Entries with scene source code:

◆ ◆ ◆ ◆

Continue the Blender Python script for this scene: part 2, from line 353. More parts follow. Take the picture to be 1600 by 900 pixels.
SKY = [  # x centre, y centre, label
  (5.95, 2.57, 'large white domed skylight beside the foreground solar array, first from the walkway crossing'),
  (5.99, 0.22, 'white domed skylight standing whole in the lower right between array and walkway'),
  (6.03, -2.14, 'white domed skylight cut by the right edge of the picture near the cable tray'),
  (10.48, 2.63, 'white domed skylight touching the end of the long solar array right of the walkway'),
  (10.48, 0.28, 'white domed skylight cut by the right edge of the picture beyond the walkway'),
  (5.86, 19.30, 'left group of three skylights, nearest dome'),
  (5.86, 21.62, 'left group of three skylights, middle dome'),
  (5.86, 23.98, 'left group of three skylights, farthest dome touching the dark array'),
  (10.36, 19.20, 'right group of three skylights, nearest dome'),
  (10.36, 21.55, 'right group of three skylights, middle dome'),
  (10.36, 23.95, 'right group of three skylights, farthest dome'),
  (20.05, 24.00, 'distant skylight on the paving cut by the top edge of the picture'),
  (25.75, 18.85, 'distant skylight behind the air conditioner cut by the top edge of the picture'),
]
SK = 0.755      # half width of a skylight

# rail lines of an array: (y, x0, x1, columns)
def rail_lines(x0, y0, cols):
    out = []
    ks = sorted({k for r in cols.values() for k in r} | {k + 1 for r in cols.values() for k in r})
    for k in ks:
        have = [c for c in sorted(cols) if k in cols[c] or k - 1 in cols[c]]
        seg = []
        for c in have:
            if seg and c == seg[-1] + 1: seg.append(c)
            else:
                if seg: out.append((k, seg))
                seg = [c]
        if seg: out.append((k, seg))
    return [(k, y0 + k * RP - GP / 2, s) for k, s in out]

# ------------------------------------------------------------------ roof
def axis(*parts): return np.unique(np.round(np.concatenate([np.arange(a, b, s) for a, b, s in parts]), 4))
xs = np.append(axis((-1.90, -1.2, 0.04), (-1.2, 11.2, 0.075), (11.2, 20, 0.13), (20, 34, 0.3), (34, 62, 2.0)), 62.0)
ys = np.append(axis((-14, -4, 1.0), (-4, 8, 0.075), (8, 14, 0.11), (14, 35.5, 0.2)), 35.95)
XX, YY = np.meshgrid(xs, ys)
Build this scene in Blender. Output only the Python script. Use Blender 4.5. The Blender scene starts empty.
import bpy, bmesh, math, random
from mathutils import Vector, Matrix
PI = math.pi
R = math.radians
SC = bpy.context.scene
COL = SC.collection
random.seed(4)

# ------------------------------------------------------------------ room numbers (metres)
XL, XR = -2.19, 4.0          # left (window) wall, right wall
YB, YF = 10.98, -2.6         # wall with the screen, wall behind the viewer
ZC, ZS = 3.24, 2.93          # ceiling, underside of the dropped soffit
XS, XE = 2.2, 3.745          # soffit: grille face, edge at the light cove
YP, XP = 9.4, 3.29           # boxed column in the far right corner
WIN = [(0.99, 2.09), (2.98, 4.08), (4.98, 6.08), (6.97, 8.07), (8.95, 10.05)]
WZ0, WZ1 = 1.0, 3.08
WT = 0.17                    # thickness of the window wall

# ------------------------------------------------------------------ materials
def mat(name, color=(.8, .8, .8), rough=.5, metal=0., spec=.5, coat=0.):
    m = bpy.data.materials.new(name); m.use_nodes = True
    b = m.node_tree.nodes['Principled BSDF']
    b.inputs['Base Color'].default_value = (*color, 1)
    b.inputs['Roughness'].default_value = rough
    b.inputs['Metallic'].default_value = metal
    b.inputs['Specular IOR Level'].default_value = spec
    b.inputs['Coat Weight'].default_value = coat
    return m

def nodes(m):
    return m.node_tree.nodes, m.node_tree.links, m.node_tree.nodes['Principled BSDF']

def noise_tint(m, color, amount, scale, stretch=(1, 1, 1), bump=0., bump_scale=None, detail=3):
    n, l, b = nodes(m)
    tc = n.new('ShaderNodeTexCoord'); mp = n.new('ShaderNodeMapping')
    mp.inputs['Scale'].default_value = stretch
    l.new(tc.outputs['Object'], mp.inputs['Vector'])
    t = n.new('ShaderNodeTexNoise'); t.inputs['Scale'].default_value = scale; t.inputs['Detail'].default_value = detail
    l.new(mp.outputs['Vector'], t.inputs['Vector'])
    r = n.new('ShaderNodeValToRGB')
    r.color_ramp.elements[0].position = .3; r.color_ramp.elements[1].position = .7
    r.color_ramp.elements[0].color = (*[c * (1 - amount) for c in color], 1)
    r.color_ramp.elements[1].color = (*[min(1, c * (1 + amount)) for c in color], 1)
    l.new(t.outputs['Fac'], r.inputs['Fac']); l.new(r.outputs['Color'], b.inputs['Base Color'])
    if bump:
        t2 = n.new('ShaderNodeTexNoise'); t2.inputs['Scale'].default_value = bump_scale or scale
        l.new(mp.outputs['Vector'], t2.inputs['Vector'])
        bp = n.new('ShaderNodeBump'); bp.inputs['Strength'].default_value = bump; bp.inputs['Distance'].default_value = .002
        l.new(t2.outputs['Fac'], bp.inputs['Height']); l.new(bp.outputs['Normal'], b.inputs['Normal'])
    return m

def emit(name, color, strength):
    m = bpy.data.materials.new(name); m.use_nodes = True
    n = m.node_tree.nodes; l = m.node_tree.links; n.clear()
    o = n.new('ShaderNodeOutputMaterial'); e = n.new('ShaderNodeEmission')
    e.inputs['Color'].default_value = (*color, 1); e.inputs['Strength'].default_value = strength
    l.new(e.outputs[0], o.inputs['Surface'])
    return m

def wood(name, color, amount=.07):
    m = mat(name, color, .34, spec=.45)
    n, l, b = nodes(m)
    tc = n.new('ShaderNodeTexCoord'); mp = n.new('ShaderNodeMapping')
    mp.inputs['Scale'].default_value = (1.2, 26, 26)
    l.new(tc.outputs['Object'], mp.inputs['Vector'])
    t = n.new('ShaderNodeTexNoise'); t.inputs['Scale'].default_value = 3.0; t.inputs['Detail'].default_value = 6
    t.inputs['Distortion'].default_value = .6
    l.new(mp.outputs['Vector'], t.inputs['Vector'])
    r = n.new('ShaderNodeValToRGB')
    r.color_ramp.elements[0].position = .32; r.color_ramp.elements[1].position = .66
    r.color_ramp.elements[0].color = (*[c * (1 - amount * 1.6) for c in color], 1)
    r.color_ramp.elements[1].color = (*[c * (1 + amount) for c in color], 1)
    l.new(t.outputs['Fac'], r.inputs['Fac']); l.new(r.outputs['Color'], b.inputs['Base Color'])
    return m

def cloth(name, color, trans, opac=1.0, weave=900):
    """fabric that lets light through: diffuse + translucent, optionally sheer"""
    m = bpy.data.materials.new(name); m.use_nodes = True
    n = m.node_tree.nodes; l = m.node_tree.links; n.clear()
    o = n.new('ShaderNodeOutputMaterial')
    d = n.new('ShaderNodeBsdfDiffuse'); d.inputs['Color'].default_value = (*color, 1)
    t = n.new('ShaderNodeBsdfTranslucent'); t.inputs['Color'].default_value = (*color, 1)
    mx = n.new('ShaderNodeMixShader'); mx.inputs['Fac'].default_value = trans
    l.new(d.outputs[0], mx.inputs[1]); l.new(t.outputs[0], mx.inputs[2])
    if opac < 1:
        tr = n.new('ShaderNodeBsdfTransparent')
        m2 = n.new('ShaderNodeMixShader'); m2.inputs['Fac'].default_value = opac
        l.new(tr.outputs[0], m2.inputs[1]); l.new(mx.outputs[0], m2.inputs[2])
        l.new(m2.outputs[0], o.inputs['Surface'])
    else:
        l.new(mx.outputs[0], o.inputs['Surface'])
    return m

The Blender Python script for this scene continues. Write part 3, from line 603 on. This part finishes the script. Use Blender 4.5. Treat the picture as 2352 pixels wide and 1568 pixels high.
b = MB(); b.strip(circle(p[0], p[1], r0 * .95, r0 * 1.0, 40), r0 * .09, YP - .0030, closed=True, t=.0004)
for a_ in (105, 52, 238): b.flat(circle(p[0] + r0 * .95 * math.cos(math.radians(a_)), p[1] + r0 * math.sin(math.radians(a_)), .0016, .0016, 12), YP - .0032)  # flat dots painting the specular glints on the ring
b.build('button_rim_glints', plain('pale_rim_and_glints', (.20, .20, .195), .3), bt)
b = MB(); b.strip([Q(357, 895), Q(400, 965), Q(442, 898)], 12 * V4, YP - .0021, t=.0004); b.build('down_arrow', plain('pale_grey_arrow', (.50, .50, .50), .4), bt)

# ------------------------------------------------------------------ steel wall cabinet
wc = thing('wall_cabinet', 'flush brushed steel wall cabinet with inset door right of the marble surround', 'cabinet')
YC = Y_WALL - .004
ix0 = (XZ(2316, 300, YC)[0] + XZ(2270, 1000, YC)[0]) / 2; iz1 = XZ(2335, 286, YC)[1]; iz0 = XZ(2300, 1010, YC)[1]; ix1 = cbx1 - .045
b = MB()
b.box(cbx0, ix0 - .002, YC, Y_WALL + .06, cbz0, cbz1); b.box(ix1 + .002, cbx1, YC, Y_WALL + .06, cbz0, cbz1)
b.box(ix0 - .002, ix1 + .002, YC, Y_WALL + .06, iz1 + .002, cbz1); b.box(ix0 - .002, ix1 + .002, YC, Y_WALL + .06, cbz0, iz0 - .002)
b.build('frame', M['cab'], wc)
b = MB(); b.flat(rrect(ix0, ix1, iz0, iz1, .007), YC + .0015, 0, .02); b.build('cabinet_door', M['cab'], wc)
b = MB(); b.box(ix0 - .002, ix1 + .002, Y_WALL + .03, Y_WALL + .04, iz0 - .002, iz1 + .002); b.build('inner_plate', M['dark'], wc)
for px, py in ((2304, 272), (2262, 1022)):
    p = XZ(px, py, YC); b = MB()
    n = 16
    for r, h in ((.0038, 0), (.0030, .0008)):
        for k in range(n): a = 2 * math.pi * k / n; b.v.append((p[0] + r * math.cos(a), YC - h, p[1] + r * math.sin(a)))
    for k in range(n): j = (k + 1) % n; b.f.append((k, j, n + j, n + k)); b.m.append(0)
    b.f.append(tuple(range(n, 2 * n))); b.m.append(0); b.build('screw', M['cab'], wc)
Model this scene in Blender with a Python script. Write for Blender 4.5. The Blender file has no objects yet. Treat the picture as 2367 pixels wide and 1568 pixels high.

◆ ◆ ◆ ◆

- _Task directions_:
Gather all lines with the string "Treat" from the data.

- _Exercise output_:
The Blender Python script for this scene continues. Write part 3, from line 603 on. This part finishes the script. Use Blender 4.5. Treat the picture as 2352 pixels wide and 1568 pixels high.
Model this scene in Blender with a Python script. Write for Blender 4.5. The Blender file has no objects yet. Treat the picture as 2367 pixels wide and 1568 pixels high.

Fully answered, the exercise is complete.